Described as an American “exhibition basketball team” the Globetrotters were “created” in Chicago in 1926.  They play exhibition games, and tour the world.  They survive to this day.  Their shtick is to “combine athleticism, theatre, and comedy in their style of play”.  

 

Until the American National Basketball Association began to admit black players in the early 1950s the Globetrotters were exclusively black; and are largely so today.  Sure, what the Globetrotters provided was not mainstream basketball competition, but many regarded it as of equal entertainment value and, in many respects, demonstrating greater skills.  With such longevity, the Globetrotters have clearly dominated the market they created for themselves.

 

The Globetrotters appeared at Kooyong, at what would otherwise have been Centre Court.  They comprised a squad of nine African Americans, and they played a second – all white -squad described as the New York National Basketball Team.  It was Globetrotter custom to pit themselves against another (inferior) team brought along for the occasion……..and the programme note immodestly points out that in the 36 seasons (up to 1963) the Globetrotters’ record over the years had been 7677 wins to 310.  One wonders whether there was some difficulty in lining up opponents.

 

In addition to the serious/comic exhibition match between the Globetrotters and the NYNB side the evening’s entertainment included six variety acts.

 

41. Danny Kaye….and his all-star international show

 

In more than one of his movies Danny Kaye played dual roles or multiple parts, and duality exists in his real life.  There was the period of his successful film career as a comic actor, and there was the period of his championship of the United Nations International Children’s Emergency Fund (UNICEF) – dare I say Danny Kaye the humourist and Danny Kaye the humanist.  These periods overlapped.
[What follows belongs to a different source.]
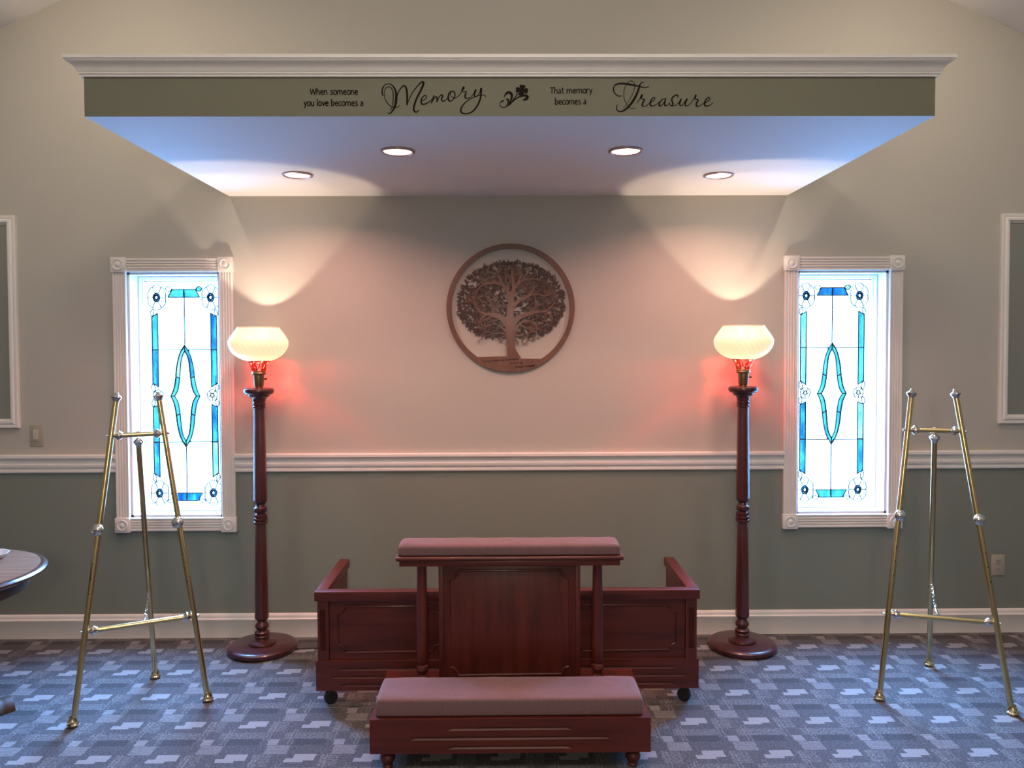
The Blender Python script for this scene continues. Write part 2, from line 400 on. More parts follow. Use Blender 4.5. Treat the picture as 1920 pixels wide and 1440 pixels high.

And there was plenty more in a life of 76 years (1911 to 1987) and, taken all together, Kaye is entitled to be remembered as one of the great and the good.

 

David Daniel Kaminsky, native of Brooklyn, of Ukrainian stock, is said to have begun his career entertaining his schoolmates with jokes and songs.  Abandoning high school he ventured to Florida with a mate, the pair surviving for a while as a vocal/guitar duo.  Later he polished his craft as a tummler at upstate New York resorts - a tummler‘s function being to encourage an audience or guests to participate in the entertainment.  He met his wife-to-be, Sylvia Fine, at an audition in 1939, and they married in 1940.  Kaye was 29, and had already been working as a professional entertainer for seven years.  He was part of a vaudeville dance troupe, The Three Terpsichoreans, that toured the United States in 1933, followed by a six months tour of Asia in 1934.  It is said that the effort to communicate with non-English-speaking audiences led to the employment of facial expressions and gestures – hallmarks of Kaye’s subsequent film career.

 

Kaye was in a number of Broadway shows in the early 1940s, and The Danny Kaye Show was a successful CBS radio programme in 1945/1946.  His first feature film was Up in Arms, in 1944.  Among his most successful films were Wonder Man (1945), The Secret Life of Walter Mitty (1947), The Inspector General (1949), On the Riviera (1951), Hans Christian Andersen (1952), Knock on Wood (1954), and The Court Jester (1956).   His television credits are extensive.

 

Kaye and Sylvia Fine were married for 47 years, and Fine occupies a significant place in Kaye’s professional life.  She managed his career, and a number of Kaye’s films contain songs that are examples of Fine the lyricist and composer.  

 

I have referred to Danny Kaye the humanist.  This aspect of Kaye’s life stemmed from a trans-Atlantic flight in 1949.  Kaye was seated next to the head of UNICEF.  Kaye’s subsequent involvement with UNICEF was deep and lifelong.  His biographer writes: “For all his successes as a performer his greatest legacy remains his tireless humanitarian work – so close were his ties to UNICEF that when the organization received the Nobel Prize, Kaye was tapped to accept it.”  

 

Kaye’s involvement with UNICEF dates from 1949, about half-way through his feature-film career.  By the time he appeared on the stage of the Princess’s Theatre in July 1959, fourteen of his seventeen feature films were behind him.  His stage show is described in the programme notes: “Danny works with the band on the stage behind him because he must have uninterrupted contact with his audience – so that he can sit in the footlights, dangle his legs in the empty orchestra pit, smoke a cigarette (which he will probably borrow from somebody in the first row) while discussing current topics with anyone who wants to talk.  And even though he’s really taking a breather in his strenuous routine, these intimate interludes provide some of the best-liked moments in his performance”

 

The next instalment of Theatre-Going When Young will be the final in the series.  It will culminate with the 46th report of a performance or event I attended more than 60 years ago.  Among those 46 there were a number of big names, world leaders in entertainment (including a couple of doozies in the final instalment), but none is more impressive than Danny Kaye……not just because he was at the top of his chosen professional field as a comedian, but because he was a man who had a very special interface with humankind.